Following this game http://www.chessgames.com/perl/chessgame?gid=1967987 , I've gotten pretty interested in 6.g3 (from the White side), as I meet the Classical far too rarely to deal with learning the Rauzer, and I never really managed to warm up to playing the 6.Bc4 lines given in Modernized either.

The gambit is -as far I can tell- very legit, I've analyzed it a bit, and White always seemed to get a nagging edge at minimum - in the quoted game, MVL just played the most natural moves in the world and won effortlessly, with it being very unclear where Black should even improve.

However, Black is obviously not forced to play 6..Nxd4 7..g6; the Database spits out 6. ..g6/..Bg4/..e6/..e5 as more common, plus 6. ..Bd7/..Qb6 as additional options, and while smth like 6. ..Nxd4 7.Qxd4 e6 hasn't been played yet, it doesn't look illegal either.

Are there any other interesting lines to be aware of for White, if Black plays something that isn't ..Nxd4? I found eg this:
6.g3 g6 7.Bg2 Nxd4 8.Qxd4 Bg7 9.e5!?, in similar style to the MVL-Caru game
Play could continue
9. ..Nd7 10.Qa4, and now if
- 10..Bxe5 Bh6, with the Black King kinda stuck
- 10..dxe5 Be3 0-0 0-0-0, and Black looks terrible to me
- 10..0-0 11.exd6, when it gets a bit messy, but looks quite interesting.

6.g3 e6 looked the most logical to me, just going into a standard Scheveningen while having avoided the Keres, but as with the Classical I have no real idea about how good that is for either player;
Database spits out 7.Bg2 Bd7 8.Ndb5!? to be a tremendous weapon, but I don't really get what's going on there.. I'm also not sure how happy Black would be practically, with playing some Scheveningen instead of "their" opening.
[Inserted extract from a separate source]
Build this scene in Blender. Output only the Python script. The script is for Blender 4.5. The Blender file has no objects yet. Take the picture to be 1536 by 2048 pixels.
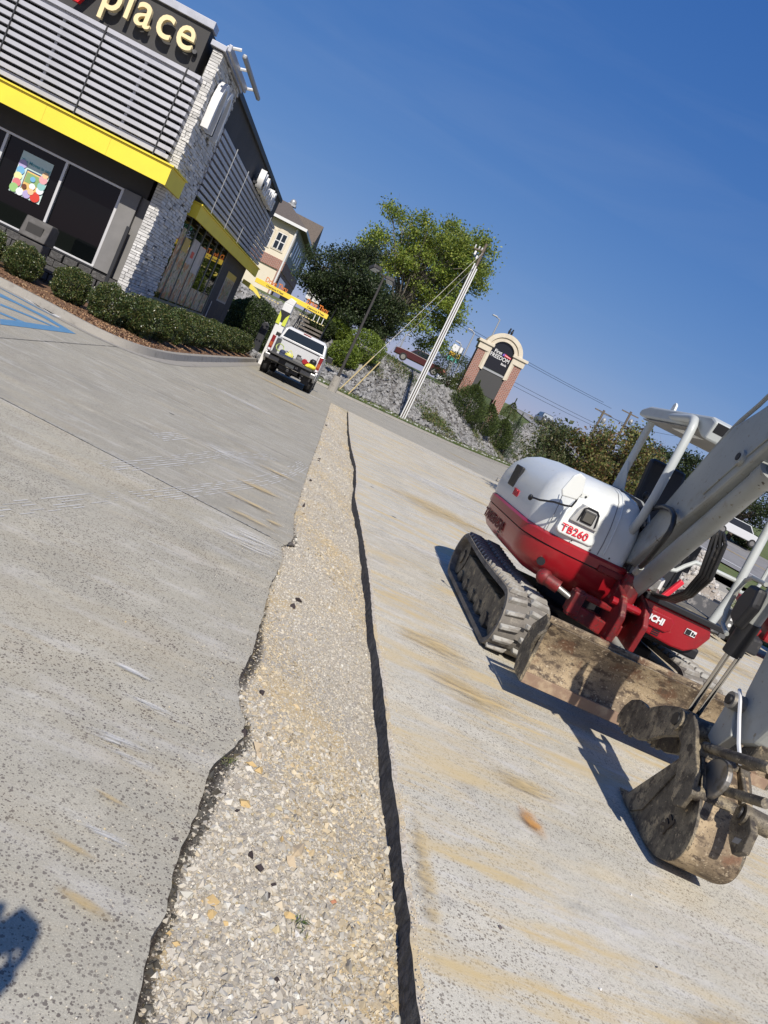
import bpy, bmesh, math, random
import numpy as np
from mathutils import Matrix, Vector
random.seed(7); rng = np.random.default_rng(7)
PI = math.pi
SC = bpy.context.scene
COL = SC.collection
# ------------------------------------------------------------------ camera
cam_d = bpy.data.cameras.new('camera'); cam = bpy.data.objects.new('camera', cam_d); COL.objects.link(cam)
RM = [[0.8988603, -0.4194095, -0.1270664], [-0.051263, 0.1873314, -0.9809582], [0.4352267, 0.8882582, 0.1468846]]
cam.matrix_world = Matrix([[RM[0][0], RM[0][1], RM[0][2], 0.0], [RM[1][0], RM[1][1], RM[1][2], 0.0],
                           [RM[2][0], RM[2][1], RM[2][2], 1.55], [0, 0, 0, 1]])
cam_d.sensor_fit = 'VERTICAL'; cam_d.sensor_height = 24.0; cam_d.lens = 24.0*1550/2048
cam_d.clip_start = 0.05; cam_d.clip_end = 3000
SC.camera = cam
# ------------------------------------------------------------------ light
SUN_EL = math.radians(42); SHADOW_AZ = math.radians(-0.4)      # shadows run along +Y
sh = Vector((math.sin(SHADOW_AZ)*math.cos(SUN_EL), math.cos(SHADOW_AZ)*math.cos(SUN_EL), -math.sin(SUN_EL)))
w = bpy.data.worlds.new('World'); SC.world = w; w.use_nodes = True
nt = w.node_tree; bg = nt.nodes['Background']
sky = nt.nodes.new('ShaderNodeTexSky'); sky.sky_type = 'NISHITA'; sky.sun_disc = False
sky.sun_elevation = SUN_EL
sky.sun_rotation = math.atan2(-sh.x, -sh.y)
sky.altitude = 300; sky.air_density = 1.0; sky.dust_density = 0.6; sky.ozone_density = 2.6
# colour response of the hazy summer sky: per channel gain and contrast
ST = 0.085
_sep = nt.nodes.new('ShaderNodeSeparateColor'); _cmb = nt.nodes.new('ShaderNodeCombineColor'); nt.links.new(sky.outputs[0], _sep.inputs[0])
for _i, (_p, _k) in enumerate(((1.17, 0.70), (0.727, 0.52), (0.405, 0.66))):
    _m = nt.nodes.new('ShaderNodeMath'); _m.operation = 'POWER'; nt.links.new(_sep.outputs[_i], _m.inputs[0]); _m.inputs[1].default_value = _p
    _n = nt.nodes.new('ShaderNodeMath'); _n.operation = 'MULTIPLY'; nt.links.new(_m.outputs[0], _n.inputs[0]); _n.inputs[1].default_value = _k*ST**_p/ST
    nt.links.new(_n.outputs[0], _cmb.inputs[_i])
# faint high cirrus
_tc = nt.nodes.new('ShaderNodeTexCoord'); _mp = nt.nodes.new('ShaderNodeMapping'); nt.links.new(_tc.outputs['Generated'], _mp.inputs[0]); _mp.inputs['Scale'].default_value = (1.0, 2.2, 7.0); _mp.inputs['Rotation'].default_value = (0.25, 0.1, 0.4)
_nz = nt.nodes.new('ShaderNodeTexNoise'); nt.links.new(_mp.outputs[0], _nz.inputs['Vector']); _nz.inputs['Scale'].default_value = 2.1; _nz.inputs['Detail'].default_value = 7; _nz.inputs['Roughness'].default_value = 0.55; _nz.inputs['Distortion'].default_value = 0.6
_mr = nt.nodes.new('ShaderNodeMapRange'); nt.links.new(_nz.outputs[0], _mr.inputs[0]); _mr.inputs[1].default_value = 0.48; _mr.inputs[2].default_value = 0.85; _mr.inputs[4].default_value = 0.08
_mx = nt.nodes.new('ShaderNodeMix'); _mx.data_type = 'RGBA'; nt.links.new(_mr.outputs[0], _mx.inputs[0]); nt.links.new(_cmb.outputs[0], _mx.inputs[6]); _mx.inputs[7].default_value = (5.2, 5.9, 7.2, 1)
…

After 6.g3 e5, I presume the simplest is to go Nde2 and play it in 6.h3 Najdorf style, just following up with h3-g4-Ng3-etc, when either the Black Knight on c6 would much rather be on d7, or Black never gets to do the standard ..h5 reply, which makes his position rather unpleasant to play.

6.g3 Bg4 is actually the second most common database choice, but I don't understand it at all. After 7.f3 Bd7, I'll go Be3+Qd2+0-0-0 & g4, landing in a standard English Attack (I didn't lose a tempo on g3-g4, as Black also played Bg4-Bd7), where Black not only missed out on all his active tries (such as a preemptive ..h5), but also went for an early ..Bd7, which is rarely any useful.

So my set of questions here would be
- How critical in general is 6.g3 judged to be? My vague recollection has always been "nothing but the Rauzer is serious against the Classical", but all of this looks decently promising for White to me, so am I missing some important line, or grossly misevaluating something?
- What's the generally preferred / most common approach for Black? Transposing into a Scheveningen with ..e6? Doing some Najdorf style ..e5? Direct ..g6? Would you consider playing 6. ..Nxd4 - or at least, would you have considered it, prior to seeing this MVL game (ie how likely would I be to actually get this fancy ..gambit?.. on the board)?
- Or does someone actually have some sort of 'refutation' for the MVL line, and it's not a serious try but just some one-off Rapid variation after all? I didn't find anything, but I'm not the greatest at doing so either.